10 Misconceptions About Pirates

Famed pirates Anne Bonny, John 'Calico Jack' Rackam, and Mary Read
Famed pirates Anne Bonny, John 'Calico Jack' Rackam, and Mary Read / Print Collector/GettyImages

There are plenty of misconceptions about pirates—starting with what a pirate does, exactly. We'll bust a few of these myths in the list below, adapted from an episode of Misconceptions on Youtube.

1. Misconception: Pirates started becoming a problem only in the 17th and 18th centuries.

There were thousands of problematic pirates between 1650 and 1720 CE, but pirates have been around for a lot longer than that. In fact, there's evidence that pirates were a huge problem for mariners in the Aegean and Mediterranean seas during the 14th century BCE. The ancient Greeks, Romans, and Egyptians all had to be wary of pirates coming into their ports and disrupting their trade. You know, like pirates do.

2. Misconception: Pirates said "arrrr" a lot. 

Experts believe that 17th-century pirates talked just like any other sailor would, so they probably did not have their own accents. It was the 1950 Disney movie Treasure Island that invented and popularized pirate-speak with interjections like "arrrr" and expressions like "shiver me timbers."

3. Misconception: Pirates buried treasure. 

The belief that pirates buried their treasure persisted thanks to works of popular fiction. Most pirates would not have dared abandon their booty, no matter how well hidden it was. One pirate who did was William Kidd. Authorities in the 17th century found some of his treasure buried on Long Island, New York, and used it as evidence to convict Kidd of theft. People still look for more of Kidd's buried treasure to this day, but the majority of pirates would have held on to their riches.

4. Misconception: Pirates were old-fashioned and barbaric.

As viewed from a 21st-century vantage point, some pirate crews seem pretty progressive for their time. Some pirates likely had same-sex marriages, known as matelotages. According to Sodomy and the Pirate Tradition, these arrangements "link[ed] a buccaneer and another male—most often a youth—in a relationship with clearly homosexual characteristics." Sometimes those in matelotages shared each other's property and were each other's heirs. Many pirate crews included freed and escaped enslaved people, too. It's estimated that 60 percent of Blackbeard's crew was Black.

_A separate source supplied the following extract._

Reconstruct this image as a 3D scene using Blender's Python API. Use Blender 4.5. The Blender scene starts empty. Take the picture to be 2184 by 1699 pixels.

5. Misconception: Pirates were old men.

The majority of pirates in the golden age of piracy were probably in their 20s, and this is because many people turned to it after trying their luck as merchants or sailors, which were jobs for young men. Men in their 20s were also less likely to have attachments at home, so they were more willing to become pirates. One study estimated that only 4 percent of pirates between 1716 and 1726 were married.

6. Misconception: Pirate ships were huge.

Well-known pirates like Blackbeard got their reputations because they had large, intimidating ships. But many vessels were fairly small, and there were advantages to that. Smaller ships were faster and it was easier for them to approach shallow waters to do all their pirating business.

7. Misconception: A lot of pirates wore eye patches.

The evidence for pirates wearing eye patches is sketchy at best, and if they did, it probably wasn't because they were missing eyes. Consider this: When you go from a bright area to a completely dark one, it can take your eyes almost 30 minutes to adjust, so pirates might have chosen to keep one of their eyes adjusted to the dark at all times. That way, when they went from the sunlit decks of the ship to the dark areas below, they'd be able to use the eye that was normally covered by the patch to see immediately.

8. Misconception: Pirate ships were chaotic.

Many pirates were successful because they laid down the law and kept their ships in order. Pirate codes were not uncommon: Some banned the crew from gambling and smoking and some had limitations on drinking. Being a pirate was a lot less fun than you'd imagine.

9. Misconception: Pirates told people to "walk the plank."

First of all, it wouldn't have been the decision of one person—the captain, for instance. Many crews were surprisingly democratic and would vote on the fate of a traitor. And having prisoners walk the plank was rare, but that doesn't mean the crew were all nice guys. If they had a prisoner they needed information from, torturing the person wasn't out of the question.

10. Misconception: Pirates no longer exist.

Modern pirates have been known to hijack ships and hold them or their crews for ransom (as seen in the 2013 movie Captain Phillips, which is based on a true event). Piracy is a huge problem because pirates travel around by boat and commit crimes in marine areas belonging to many countries, meaning the offenses often need to be prosecuted on an international level.

A version of this story ran in 2015; it has been updated for 2022.